I pendolari lombardi
Il tunnel senza uscita

Giulio Andreotti diceva che i pazzi si distinguono in due tipi: quelli che credono di essere Napoleone e quelli che credono di risanare le Ferrovie dello Stato. Ad anni sette dal varo ufficiale di Trenord è chiaro che la massima va benissimo anche per quelle lombarde: il sistema ferroviario regionale è finito in un tunnel del quale non si vede l’uscita. Cominciamo col dare qualche dato: sono 735 mila i viaggiatori che ogni giorno sono a bordo dei treni lombardi, e già il numero (il più elevato del Paese) imporrebbe quel minimo di rispetto.

Negli anni di Trenord (dati Pendolaria) sono cresciuti del 13,1%: bene, ma non benissimo, considerato che l’obiettivo dichiarato era il milione di passeggeri per il 2015. Come dire che ci sono ancora importanti margini di crescita. Ma gli ultimi mesi sono stati tutti da dimenticare: guasti, ritardi e soppressioni ogni giorno. E se in una prima fase sono stati addebitati agli effetti della tragedia di Pioltello (che ha aggiunto pure la paura ai disagi quotidiani), col passare dei giorni è apparso chiaro come i disservizi siano strutturali: il sistema non regge. « Manca personale» attaccano i sindacati: «Abbiamo assunto 303 persone e sono previste 150 nuove assunzioni l’anno per i prossimi anni» replica Trenord. In mezzo i pendolari che contano ormai una dozzina di treni soppressi o in ritardo al giorno, sulle sole tratte bergamasche: oltre 20 negli ultimi 2 giorni, intollerabile.

Usciamo per un attimo dal fuoco incrociato e concentriamoci sulla sola cosa sicura: così non si può andare avanti. In Trenord c’è parecchio da rivedere, in primis i complessi rapporti tra i soci, Gruppo Fnm (LeNord, ovvero la Regione) e Trenitalia, ma anche sul ruolo del Pirellone c’è da fare una riflessione. Anzi, sui ruoli, considerato che gioca su due fronti insieme: affida il servizio e nello stesso tempo lo gestisce con una società che la vede al 50%. Parafrasando Giovenale, «chi sorveglierà i sorveglianti stessi?». Ma soprattutto, i sorveglianti sorvegliano? E ancora, è normale continuare con l’affidamento diretto senza gara chiudendo così le porte a possibili partner stranieri anche solo su singole tratte? Domande che viaggiano da anni sui binari lombardi: le risposte, purtroppo, sono in ritardo anche loro.

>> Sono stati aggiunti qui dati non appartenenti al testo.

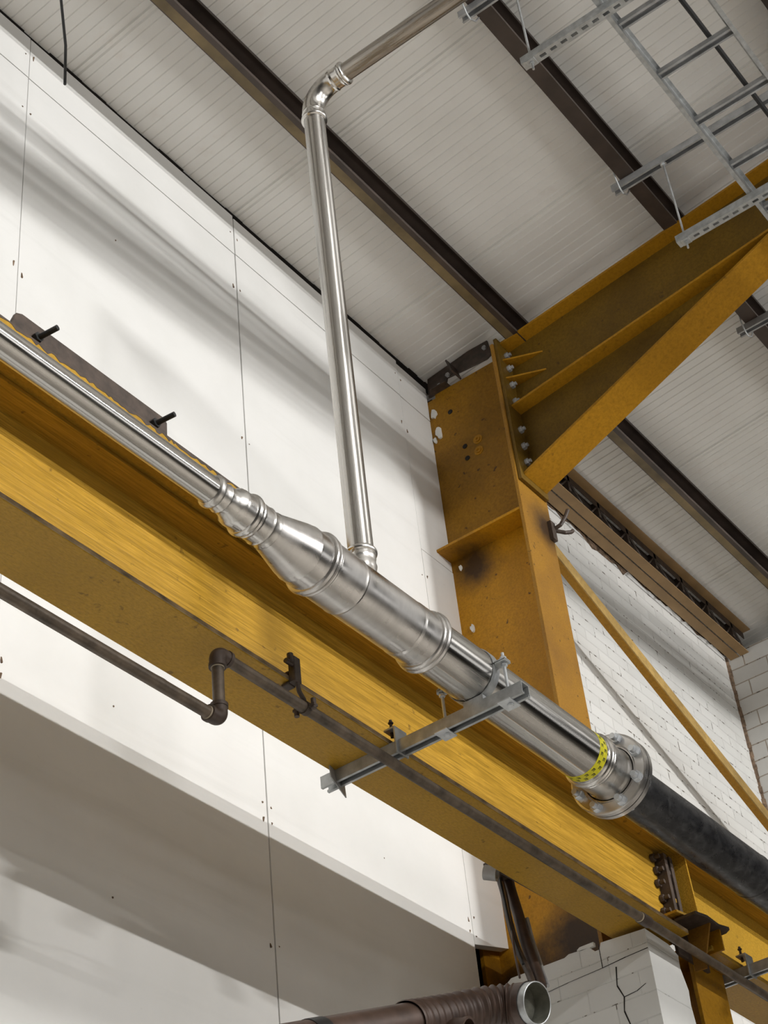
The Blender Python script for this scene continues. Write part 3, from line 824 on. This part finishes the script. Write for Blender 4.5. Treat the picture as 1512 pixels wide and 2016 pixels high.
def gas_hanger(x):
    t = thing('pipe_hanger', (x, 2.53, 2.75), 'dark iron beam clamp and pipe ring holding the thin brown pipe to the beam edge', 'pipe hanger')
    mb = MB(); mb.box(x - .045, x - .015, 2.512, 2.536, 2.838, 2.925); mb.box(x - .045, x - .015, 2.536, 2.570, 2.872, 2.882); mb.box(x - .045, x - .015, 2.536, 2.566, 2.836, 2.847)
    mb.build('beam_clamp', 'dark_steel', t, bevel=.003)
    mb = MB(); mb.cyl((x - .055, 2.518, 2.895), (x - .055, 2.518, 2.925), .010, 10); mb.cyl((x - .075, 2.520, 2.895), (x - .045, 2.520, 2.895), .008, 10); mb.build('clamp_screw', 'dark_steel', t)
    mb = MB(); mb.tube([(x - .028, 2.52, 2.840), (x - .018, 2.522, 2.815), (x + .004, GY, 2.802), (x + .008, GY, 2.792)], .007, 10); mb.build('hanger_rod', 'dark_steel', t)
    mb = MB(); mb.lathe((x + .008, GY, GZ), (1, 0, 0), [(-.009, .0172), (-.009, .0205), (.009, .0205), (.009, .0172)], 28)
    mb.build('pipe_ring', 'dark_steel', t)
    for s in (-1, 1):
        mb = MB(); mb.obox((x + .008, GY + s * .029, GZ + s * .004), (.009, 0, 0), (0, .010, 0), (0, 0, .004)); mb.cyl((x + .008, GY + s * .031, GZ - .014), (x + .008, GY + s * .031, GZ + .018), .008, 10)
        mb.build('ring_bolt', 'dark_steel', t)
gas_hanger(3.405)
# cable run clipped along the lower pipe
pts = [(-9, GY + .015, GL + .022)] + [(x, GY + .014, GL + .021 + (.006 * math.sin(x * 5))) for x in (0, 1, 1.8, 2.2, 2.5)] + [(2.72, GY + .02, GL + .034), (2.85, GY + .03, GL + .050), (2.94, GY + .04, GL + .048), (2.985, GY + .05, GL + .040)]
o = MB().tube(pts, .0045, 8).build('power_cable', 'black'); tag(o, 'thin black cable lying along the top of the lower brown pipe', 'cable')
t = thing('cable_clip', (2.99, 2.56, 2.58), 'small galvanised clip holding the black cable beside the lower pipe elbow', 'clip')
MB().box(2.945, 3.010, GY + .030, GY + .034, GL + .015, GL + .055).build('plate', 'galv', t)
mb = MB(); mb.cyl((2.965, GY + .018, GL + .035), (2.965, GY + .040, GL + .035), .006, 8); mb.build('screw', 'dark_steel', t)

# ------------------------------------------------------------------ black rail plate on the beam
t = thing('rail_stop_plate', (2.5, 2.47, 3.30), 'long flat black plate with two bolts standing on top of the crane beam', 'plate')
mb = MB(); mb.prism([(2.185, 3.300), (2.175, 3.34), (2.195, 3.398), (2.215, 3.408), (2.76, 3.408), (2.772, 3.395), (2.772, 3.300)], 'y', 2.455, 2.470); mb.build('plate', 'dark_steel', t, bevel=.002)
for x in (2.265, 2.715):
    mb = MB(); mb.cyl((x, 2.455, 3.352), (x + .01, 2.385, 3.355), .008, 12); mb.lathe((x, 2.455, 3.352), (0, -1, 0), [(0, .016), (.014, .015)], 6, False, True); mb.build('bolt', 'black', t)

# hanging rod at the top left
o = MB().tube([(2.800, 3.05, 6.50), (2.832, 3.02, 6.1), (2.853, 3.00, 5.74), (2.856, 3.00, 5.505)], .0058, 10).build('hanging_rod', 'black')
tag(o, 'thin black rod hanging loose from the roof at the top left', 'rod')

# ------------------------------------------------------------------ cable ladder and its trapeze hangers
t = thing('cable_ladder', (5.0, 1.2, 5.9), 'galvanised cable ladder with rungs hung below the second purlin at top right', 'cable ladder')
LZ = 5.905
def rail(y, s):
    mb = MB()
    mb.box(2.6, 12, min(y, y + s * .0025), max(y, y + s * .0025), LZ, LZ + .06)
    mb.box(2.6, 12, min(y, y - s * .016), max(y, y - s * .016), LZ, LZ + .0025)
    mb.box(2.6, 12, min(y, y + s * .018), max(y, y + s * .018), LZ + .0575, LZ + .06)
    mb.build('side_rail', 'galv', t)
rail(1.365, -1); rail(1.015, 1)
for k in range(-5, 24):
    x = 4.322 + .318 * k
    mb = MB()
    mb.box(x - .020, x - .0175, 1.02, 1.36, LZ + .012, LZ + .034); mb.box(x + .0175, x + .020, 1.02, 1.36, LZ + .012, LZ + .034)
    mb.box(x - .020, x + .020, 1.02, 1.36, LZ + .034, LZ + .0365)
    mb.box(x - .0175, x - .009, 1.02, 1.36, LZ + .012, LZ + .0145)
    mb.box(x + .011, x + .0175, 1.02, 1.36, LZ + .012, LZ + .0145)
    mb.build('rung', 'galv_dull', t)
for y, z, rr, lab in ((1.115, LZ + .048, .011, 'thick black cable lying on the rungs of the cable ladder'),):
    o = MB().tube([(2.6, y, z), (3.8, y + .005, z), (4.5, y - .004, z), (5.2, y - .008, z), (6.5, y, z), (12, y, z)], rr, 10).build('power_cable', 'black'); tag(o, lab, 'cable')
def trapeze(X, label):
    t = thing('trapeze_hanger', (X, 1.35, 5.86), label, 'hanger', 'trapeze hangers under the cable ladder')
    g = .0206
    # lower channel, slotted back turned down
    z0, z1 = 5.862, 5.9035
    ya, yb = .60, 1.752
    mb = MB()
    for s in (-1, 1):
        a_, b_ = sorted((X + s * g, X + s * (g - .0025)))
        mb.box(a_, b_, ya, yb, z0 + .0025, z1)
        a_, b_ = sorted((X + s * (g - .0025), X + s * .011))
        mb.box(a_, b_, ya, yb, z1 - .0025, z1)
    # slotted back
    y = yb - .03; mb.box(X - g, X + g, y, yb, z0, z0 + .0025)
    while y > ya + .06:
        mb.box(X - g, X - .007, y - .050, y, z0, z0 + .0025); mb.box(X + .007, X + g, y - .050, y, z0, z0 + .0025)
        mb.box(X - .007, X + .007, y - .050, y - .028, z0, z0 + .0025)
        y -= .050
    mb.box(X - g, X + g, ya, y, z0, z0 + .0025)
    mb.build('lower_channel', 'galv', t)
    # upper channel, open side down
    z0, z1 = 6.398, 6.438
    ya, yb = .60, 1.985
    mb = MB(); mb.box(X - g, X + g, ya, yb, z1 - .0025, z1)
    for s in (-1, 1):
        a_, b_ = sorted((X + s * g, X + s * (g - .0025))); mb.box(a_, b_, ya, yb, z0, z1)
        a_, b_ = sorted((X + s * (g - .0025), X + s * .011)); mb.box(a_, b_, ya, yb, z0, z0 + .0025)
    mb.build('upper_channel', 'galv_dull', t)
    mb = MB(); mb.tube([(X - .065, 1.935, 6.470), (X - .05, 1.940, 6.44), (X - .028, 1.94, 6.385), (X + .0, 1.94, 6.368), (X + .035, 1.935, 6.385), (X + .065, 1.93, 6.44), (X + .09, 1.925, 6.472)], .004, 8)
    mb.build('u_bolt', 'galv', t)
    for y in (1.712, .70):
        mb = MB(); mb.cyl((X, y, 5.815), (X, y, 6.41), .005, 12); mb.build('threaded_rod', 'galv', t)
        mb = MB(); mb.box(X - .020, X + .020, y - .020, y + .020, 5.8575, 5.8617); mb.hexnut((X, y, 5.8573), (0, 0, -1), .010, .008); mb.build('lower_nut', 'galv', t, bevel=.001)
        mb = MB(); mb.hexnut((X, y, 6.397), (0, 0, -1), .010, .008); mb.lathe((X, y, 6.3975), (0, 0, -1), [(0, .016), (.002, .016)], 16, False, True); mb.build('upper_nut', 'zinc', t)
    return t
tr = trapeze(4.185, 'galvanised trapeze hanger carrying the cable ladder at the top edge of the picture')
copy_tree(tr, (5.465, 1.35, 5.86), 'galvanised trapeze hanger with threaded rod in front of the ochre rafter')
copy_tree(tr, (6.745, 1.35, 5.86), 'galvanised trapeze hanger under the purlin just beyond the haunched rafter')

# ------------------------------------------------------------------ unseen slats and bar, added to cast shadow bands on the wall
mb = MB()
def zt_(x, z): return z + .05 * (x - 3)
for z0_, z1_ in ((5.630, 5.643), (5.657, 5.796), (5.806, 5.866), (5.876, 5.887), (5.896, 5.900)):
    mb.prism([(-4, zt_(-4, z0_)), (15, zt_(15, z0_)), (15, zt_(15, z1_)), (-4, zt_(-4, z1_))], 'y', .28, .30)
structure(mb.build('shadow_slats', 'galv_dull'))  # unseen, slit and sloped to shape the shadow band high on the wall
mb = MB(); mb.box(-13.9, 20.9, -3.1, -3.0, 4.89, 5.0); structure(mb.build('shadow_bar', 'galv_dull'))  # unseen bar added to block the near lamp row low on the wall

# ------------------------------------------------------------------ duct, hose and cables behind the pier
t = thing('flue_pipe', (4.6, 2.9, 2.2), 'brown flue duct with corrugated bend and open grey mouth beside the brick pier', 'duct')
base = [Vector(p) for p in ((3.3, 3.12, 1.86), (3.9, 3.05, 2.08), (4.45, 2.95, 2.28))]
mb = MB(); mb.tube(base, .062, 28); mb.build('straight_duct', 'duct', t)
mb = MB(); mb.lathe((4.02, 3.03, 2.12), (base[2] - base[1]), [(-.03, .063), (-.03, .068), (.03, .068), (.03, .063)], 28); mb.build('joint_band', 'black', t)
P = [Vector(p) for p in ((4.40, 2.955, 2.262), (4.52, 2.965, 2.31), (4.64, 2.95, 2.355), (4.745, 2.905, 2.392), (4.81, 2.85, 2.405), (4.838, 2.795, 2.398))]
def catmull(P, n):
    out = []
    Q = [P[0] * 2 - P[1]] + P + [P[-1] * 2 - P[-2]]
    for i in range(1, len(Q) - 2):
        for k in range(n):
            s = k / n
            a_, b_, c_, d_ = Q[i - 1], Q[i], Q[i + 1], Q[i + 2]
            out.append(.5 * ((2 * b_) + (c_ - a_) * s + (2 * a_ - 5 * b_ + 4 * c_ - d_) * s * s + (3 * b_ - a_ - 3 * c_ + d_) * s ** 3))
    out.append(P[-1]); return out
cp = catmull(P, 20)
mb = MB(); mb.tube(cp, [.067 + .004 * math.sin(i * .95) for i in range(len(cp))], 32, False); mb.build('corrugated_bend', 'duct', t)
dd = (P[-1] - P[-2]).normalized()
dd = Vector((-.12, -.93, -.28)).normalized()
mb = MB(); mb.lathe(P[-1] - dd * .01, dd, [(0, .070), (.05, .071), (.052, .073), (.058, .073)], 40)
mb.build('collar', 'duct', t)
mb = MB(); mb.lathe(P[-1] - dd * .01, dd, [(.055, .070), (.085, .070), (.086, .068), (.085, .066)], 40); mb.build('end_ring', 'galv', t)
mb = MB(); mb.lathe(P[-1] - dd * .01, dd, [(.085, .066), (.02, .064), (.015, .0)], 40); mb.build('mouth', 'duct_in', t)
mb = MB(); mb.lathe((4.60, 2.90, 2.27), (.1, -.95, -.25), [(-.1, .045), (.03, .045), (.032, .048), (.045, .048), (.045, .040), (0, .040), (0, 0)], 28); mb.build('side_branch', 'duct', t)
# bundle of cables and trunking hanging from the beam down to the flue
t = thing('cable_bundle', (5.2, 3.0, 2.7), 'bundle of dark conduits and cables dropping from the crane beam to the flue duct', 'cable bundle')
def strand(pts, r, mat, name, seg=12): mb = MB(); mb.tube(catmull([Vector(p) for p in pts], 8), r, seg); return mb.build(name, mat, t)
strand([(5.262, 3.01, 3.10), (5.252, 3.0, 3.04), (5.226, 2.97, 2.925), (5.178, 2.93, 2.791), (5.125, 2.88, 2.658), (5.06, 2.83, 2.54)], .021, 'duct', 'conduit')
strand([(5.215, 3.02, 3.09), (5.197, 3.0, 3.008), (5.163, 2.975, 2.885), (5.120, 2.935, 2.745), (5.07, 2.88, 2.63), (5.01, 2.83, 2.53)], .013, 'dark_steel', 'conduit')
strand([(5.165, 2.985, 3.04), (5.150, 2.97, 2.95), (5.128, 2.955, 2.85), (5.10, 2.93, 2.75)], .006, 'tan', 'sheath')
strand([(5.15, 2.98, 3.05), (5.125, 2.96, 2.95), (5.10, 2.94, 2.85), (5.085, 2.92, 2.75), (5.05, 2.88, 2.64)], .005, 'black', 'cable')
strand([(5.235, 2.94, 2.90), (5.215, 2.92, 2.80), (5.17, 2.88, 2.69), (5.11, 2.83, 2.56)], .007, 'galv_dull', 'cable')
strand([(5.06, 2.91, 2.78), (5.02, 2.89, 2.68), (4.96, 2.85, 2.55)], .004, 'duct', 'cable')
mb = MB(); mb.box(5.13, 5.26, 2.96, 3.03, 3.085, 3.12); mb.prism([(2.758, 2.869), (2.775, 2.869), (3.03, 3.12), (3.0, 3.12)], 'x', 5.16, 5.20); mb.build('saddle_clamp', 'dark_steel', t)
mb = MB(); mb.lathe((5.10, 2.98, 3.05), (.3, -.8, -.3), [(-.03, .028), (.02, .028), (.02, .018), (-.01, .014)], 20, True, True); mb.build('cable_gland', 'galv_dull', t)
# odd metal pieces in the dark cavity
t = thing('cavity_bracket', (5.75, 3.6, 2.9), 'dark folded metal bracket inside the black gap behind the brick pier', 'bracket')
mb = MB(); mb.prism([(5.72, 3.00), (5.86, 2.93), (5.98, 2.95), (5.98, 2.90), (5.72, 2.88)], 'y', 3.62, 3.64); mb.build('plate', 'dark_steel', t)
mb = MB(); mb.box(5.70, 5.73, 3.45, 3.66, 2.70, 2.90); mb.build('leg', 'dark_steel', t)

for o in list(bpy.data.objects):
    if '_o' in o: del o['_o']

Attenzione, non è vero che la Lombardia non stia investendo sui treni, e lo conferma proprio Legambiente , mai tenera in materia: «Dal 2007 ad oggi sono entrati in servizio 189 nuovi treni, di cui 19 solo tra fine 2016 ed il 2017. In totale Regione e Trenord tra il 2001 e il 2018 hanno acquisito 196 treni, di cui 189 sono già in servizio, 2 arriveranno entro gennaio e 5 nel 2020. Si segnala inoltre il nuovo piano di rinnovo della flotta che ha previsto l’acquisto di 161 treni complessivi finanziati dalla Regione con il nuovo “programma straordinario” del 2017 (totale 1,6 miliardi di euro, di cui circa il 10% statali e il resto regionali). Questi treni entreranno in servizio tra il 2020 e il 2025». E l’orizzonte temporale rimane quello, perché per avere un treno nuovo servono almeno 3 anni: la richiesta è tanta e il mercato (mondiale) si muove intorno a 4-5 aziende. Il problema, semmai, è che gli investimenti delle Regioni continuano ad essere orientati più verso strade e autostrade che non ferrovie.

Ma nel caso della Lombardia esiste anche un problema di governance ed è il nodo più grosso che dovrà sciogliere la nuova Giunta di Attilio Fontana nei rapporti con la complessa e variegata galassia delle Ferrovie dello Stato: «Voglio capire se c’è un progetto di sviluppo nella regione, un piano industriale a dieci anni per recuperare il gap tecnologico e strutturale. Se non ci fosse dobbiamo rivedere la governance. Farci restituire la rete regionale e investire direttamente» ha dichiarato il neogovernatore. Ma appare oggettivamente difficile che Rfi sganci le reti, meglio semmai fare chiarezza su come garantire un servizio degno di tal nome ai 735mila pendolari lombardi, oggettivamente stanchi di dover subire ogni giorno puntuali (purtroppo quelli sì) disagi. Affrontare i temi delle gare, anche delle tariffe se necessario, della sicurezza e della qualità: smetterla cioè con guerre e sgambetti interni e uscire dal binario morto.